Which index funds are the best? Which index funds should I invest in?
There are a lots of questions and not so many good answers. There are many people claiming that they are the “experts” in the investing field but trust me, as someone who have been in the investing world I can tell you that 70% of these so called “experts” on the internet didn’t invest a cent in the market or read a page of a investing book.
And that’s why I offer you a step by step journey on how to find good index funds.
Step 1) Pick which index
For the most part every index fund tracks somehow different indexes.
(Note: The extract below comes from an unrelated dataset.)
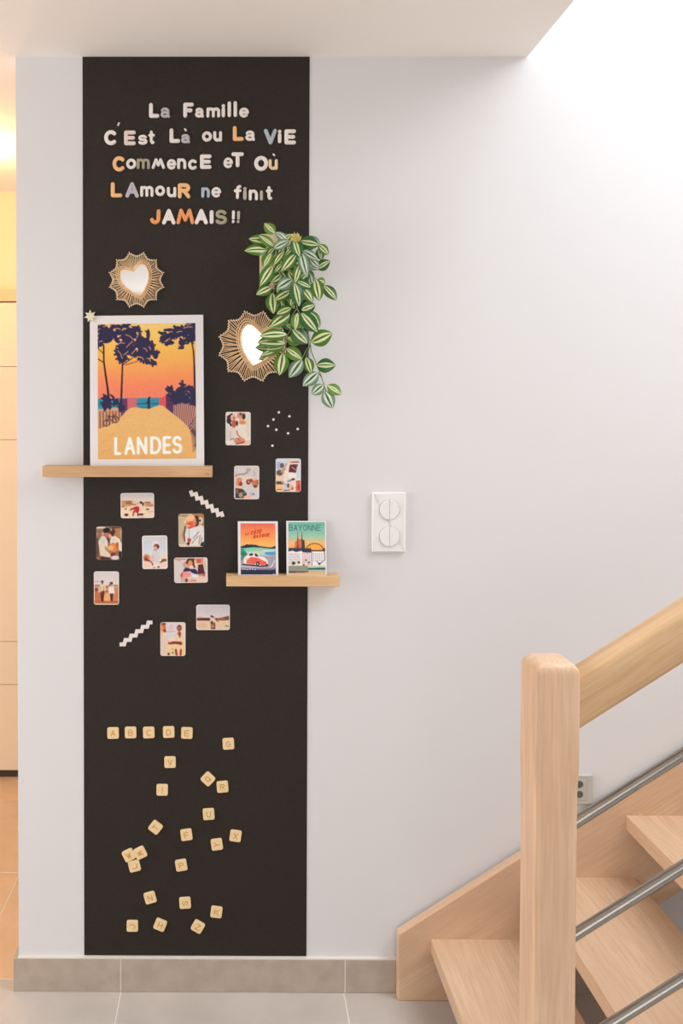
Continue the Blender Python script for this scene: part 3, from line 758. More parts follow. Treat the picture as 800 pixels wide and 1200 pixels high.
for x1, y1, x2, y2 in ((121, 382.5, 130, 381.5), (134, 385, 141, 386), (147, 392, 156, 398), (157, 398, 158, 400), (148, 407, 155, 400), (137, 403, 146, 402), (116, 400.5, 120, 399.5), (117, 385, 115, 386), (160, 396, 162, 390), (151, 382, 154, 384), (138, 411, 143, 420), (154, 415, 160, 408),
                       (168, 408, 172, 412), (174, 407, 176, 410), (164, 419, 168, 422), (172, 420, 176, 424), (145, 416, 150, 412), (160, 412, 161, 410), (140, 393, 141, 394), (143, 398, 141, 401), (176, 417, 177, 418),
                       (208, 398, 209, 399), (215, 398, 217, 396.5), (207, 390, 213, 389), (215, 385, 225, 384), (196, 391, 202, 389), (193, 401, 199, 397), (205, 402, 208, 405), (226, 402, 228, 401), (219, 382, 224, 380)):
    c.line([(x1, y1), ((x1+x2)/2+.8, (y1+y2)/2-.9), (x2, y2)], .85, (236, 170, 134)); 
for cx, cy in ((134, 386.5), (138.5, 394), (141, 398), (160, 409), (158, 398), (208.8, 398.3)): c.ell(cx, cy, 1.4, 1.4, (244, 176, 150))
for x1, y1, x2, y2 in ((150, 403, 153, 399), (156, 406, 160, 402), (130, 392, 133, 396), (164, 404, 166, 401)): c.line([(x1, y1), (x2, y2)], .7, PU)
DK = (32, 18, 34)
def taper(pts, w0, w1):
    n = len(pts)-1
    for i in range(n): c.line(pts[i:i+2], w0+(w1-w0)*i/n, DK)
taper([(121.3, 404), (121.6, 424), (123.4, 438), (126, 456), (128.3, 479)], 1.7, 2.6); c.line([(114, 407), (121, 414)], .8, DK); c.line([(114, 420), (121.5, 424.5)], 1, DK)
taper([(143.5, 424), (142.8, 440), (142.2, 456), (141.2, 482)], 1.7, 2.3); c.line([(143, 428), (155, 419.5)], 1, DK); c.line([(147, 427.5), (161, 423.5)], .8, (120, 40, 40))
taper([(224, 400), (226.3, 412), (227.2, 430), (227.6, 476)], 1.4, 2.2)
blobs([(123, 466, 3, 4), (123, 474, 4, 6), (127, 471, 3, 6), (135.5, 471, 3.5, 4), (141, 477, 3, 6), (131, 464, 1.2, 1.2), (132.5, 467, 1.2, 1.5)], 12, 3)
blobs([(199, 456, 3.5, 2.5), (197, 458, 3, 2), (200, 463, 4, 4), (211, 460, 6, 6), (213, 453, 2, 5), (219, 456, 3, 3), (225, 460, 2, 5), (208, 467, 6, 7), (217, 467, 7, 7), (225, 470, 4, 6), (203, 467, 3, 5)], 21, 5)
for x, y in ((217, 462), (221, 466), (209.5, 473), (198.5, 461)): c.line([(x, y), (x+1, y+1.4)], .8, (150, 130, 170))
c.ell(173.8, 471, 1.5, 5.2, (28, 22, 44)); c.ell(174.6, 466.5, 1, 1.5, (28, 22, 44)); c.line([(170.2, 473), (174, 469)], .9, (28, 22, 44)); c.line([(159, 473.5), (169, 472.5)], .5, (20, 80, 110)); c.line([(173.4, 475), (173, 479)], 1.2, (28, 22, 44)); c.line([(174.6, 475), (175, 479)], 1, (28, 22, 44))
for x, y in ((124.5, 495.4), (134.8, 491.6)): c.line([(x+3.5*math.cos(a), y+3.6*math.sin(a)) for a in np.linspace(0, 6.29, 18)], .8, (52, 36, 44))
c.line([(124.5, 495), (127, 488.5), (133, 487.5), (134.8, 491.6)], .8, (52, 36, 44)); c.line([(127, 488.5), (130, 493), (133, 487.5)], .7, (52, 36, 44)); c.line([(125.5, 487.5), (128.5, 487)], .9, (40, 30, 40)); c.line([(132, 485.5), (134.4, 486.5)], .9, (40, 30, 40))
INKW = (255, 250, 240)
for ch, xa, xb in (('L', 133.4, 141.4), ('A', 145.2, 157.8), ('N', 159.7, 171.8), ('D', 175.2, 188.2), ('E', 189.8, 199.6), ('S', 200.9, 212.4)):
    for q in G[ch]: c.line([(xa+1.6+(xb-xa-3.2)*p[0], 532.8-1.6-(20.6-3.2)*p[1]-(xa-133)*.012) for p in q], 3.4, INKW)
c.noise(2.0, 4, 3); c.blur(1)
pst, F, nr = leaning('poster', 'orange sunset poster of pines and a sandy beach path, lettered LANDES', (105.2, 369.5, 238.0, 545.8), (114.4, 379.2, 228.8, 537.8), zt1, c, rot=.7)

# --- red car postcard
c = Canvas(274, 605, 13.79, (281.6, 613.4, 322.4, 673.2), 3.4)
c.vgrad([(110, (228, 104, 88)), (200, (240, 128, 84)), (330, (250, 152, 84)), (480, (252, 186, 100))])
c.poly([(100, 500), (700, 500), (700, 700), (100, 700)], (150, 196, 176)); c.vgrad([(500, (120, 190, 160)), (590, (196, 214, 190)), (640, (170, 196, 206))], 500, 660)
c.ell(620, 600, 130, 32, (84, 150, 200)); c.ell(560, 560, 110, 18, (190, 220, 210)); c.ell(130, 560, 60, 40, (50, 150, 120)); c.ell(150, 610, 60, 34, (36, 124, 96)); c.ell(250, 545, 90, 22, (130, 210, 176))
c.poly([(100, 488), (150, 482), (200, 455), (260, 460), (340, 462), (400, 482), (480, 492), (560, 505), (610, 502), (650, 484), (700, 488), (700, 525), (560, 522), (440, 506), (300, 500), (180, 516), (100, 512)], (36, 34, 62))
c.poly([(100, 650), (400, 640), (700, 640), (700, 870), (100, 870)], (160, 158, 168)); c.poly([(100, 650), (190, 640), (150, 700), (100, 720)], (86, 140, 120))
c.poly([(150, 700), (170, 660), (230, 630), (250, 600), (330, 590), (380, 600), (410, 650), (480, 660), (540, 720), (545, 790), (400, 806), (150, 786)], (246, 226, 222))
c.poly([(195, 745), (215, 700), (270, 660), (380, 670), (450, 710), (520, 740), (530, 780), (440, 800), (380, 770), (350, 760), (330, 780), (200, 765)], (232, 96, 84))
c.poly([(235, 635), (255, 604), (305, 602), (300, 640)], (40, 36, 48)); c.poly([(325, 600), (365, 608), (395, 655), (340, 648)], (40, 36, 48)); c.line([(312, 600), (312, 650)], 10, (248, 240, 236))
c.line([(140, 778), (330, 796), (430, 812), (530, 800)], 20, (34, 28, 42)); c.ell(378, 768, 28, 34, (34, 26, 38)); c.ell(378, 772, 12, 14, (210, 200, 200)); c.ell(525, 790, 20, 16, (34, 28, 42)); c.ell(205, 700, 16, 20, (240, 180, 160)); c.ell(240, 720, 16, 26, (220, 120, 90))
c.line([(570, 835), (610, 800), (650, 715)], 12, (240, 238, 240)); c.line([(100, 812), (560, 838)], 8, (236, 234, 238))
c.poly([(100, 860), (700, 860), (700, 960), (100, 960)], (40, 38, 68)); c.poly([(100, 835), (700, 835), (700, 866), (100, 866)], (120, 108, 140))
for i in range(13): c.ell(135+i*40, 852+(i % 3)*4, 13, 9, (238, 234, 240) if i < 6 else (176, 150, 190))
RD = (196, 52, 26)
c.text('LA', 178, 236, 268, 306, 11, RD, .25, 8, -.12); c.text('COTE', 264, 436, 236, 302, 14, RD, .28, 18, -.17); c.line([(338, 214), (348, 202), (362, 208)], 8, RD)
c.text('BASQUE', 306, 566, 302, 358, 12, RD, .26, 16, -.13); c.ell(632, 932, 12, 7, (230, 226, 230))
c.noise(2.5, 5, 3); c.blur(2)
leaning('postcard', 'small postcard with a red and white car below orange sky, lettered LA COTE BASQUE', (278.5, 610.9, 325.3, 674.2), (281.6, 613.4, 322.4, 673.2), zt2, c, .0016, group=None, rot=0)

# --- cathedral postcard
c = Canvas(330, 605, 13.79, (337.6, 611.9, 380.4, 673.4), 3.4)
c.vgrad([(95, (112, 178, 160)), (260, (136, 192, 172)), (360, (176, 200, 166)), (420, (236, 186, 120)), (540, (250, 166, 84))])
c.ell(528, 560, 135, 112, (250, 170, 66))
for a in np.linspace(195, 345, 11): x, y = 528+140*math.cos(math.radians(a)), 562+122*math.sin(math.radians(a)); c.ell(x, y, 16, 8, (60, 56, 40), rot=a+90)
c.poly([(205, 520), (210, 410), (240, 400), (240, 370), (310, 370), (312, 530)], (214, 112, 84)); c.poly([(258, 225), (272, 400), (280, 530), (240, 530), (246, 400)], (112, 56, 36)); c.poly([(322, 220), (334, 380), (362, 390), (375, 540), (312, 540), (312, 380)], (62, 60, 40))
c.line([(262, 300), (264, 500)], 9, (226, 130, 92)); c.line([(318, 260), (316, 500)], 6, (220, 120, 80))
c.poly([(100, 515), (470, 520), (475, 590), (100, 580)], (48, 54, 76)); c.poly([(470, 548), (700, 548), (700, 566), (470, 566)], (56, 44, 44)); c.ell(680, 535, 20, 16, (40, 40, 44))
c.poly([(100, 575), (165, 555), (230, 580), (310, 560), (340, 585), (470, 590), (470, 568), (700, 566), (700, 810), (100, 810)], (236, 230, 230))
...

So its important to decide which index fund works best for you.
Keep in mind that there are indexed which are composed of stocks and a lots of other assets which are chosen based on:
Location / Geography
These funds which are in this one, are focus on stocks which are trade on foreign exchanges or even on a combination of international exchanges.
Market opportunities
This one is about emerging markets and other nascent.
Company size and capitalisation.
Here the index funds which are sort of tracking small, medium-sized or large companies
Asset type.
Here are we talking about the funds which are tracking domestic and foreign bonds, commodities, cash etc
Business sector or industry.
And on this last one are we talking about funds which are focused on consumer goods, technology, health-related businesses and every other field and industry.
Step 2) Select which index fund
After you have finished step 1 and decided which index you are most interested in then the time comes to choose which corresponding index fund to buy.
Most of the time it comes down to the cost. And if it is worth of buying or not.
The low costs index are pretty cheap to run and manage. and it is because they are for the most part automated to follow the shifts in value in an index.
However it is important that you don’t assume that all index mutual funds are cheap.
Keep in mind that even that these indexes aren’t actively managed by a team of well-paid analysts, they as well as the rest have with them some administrative costs.
And these costs are for the most part a subtracted from each fund shareholder’s returns as a percentage of their overall investment.
Step 3) Decide where to buy.
This is the last step and as important as the two once above this one.
You as an investor, trader or whatever you choose to call yourself can buy index in two ways.
The first way is buying the index through a brokerage and the second way is buying the index through a mutual fund company.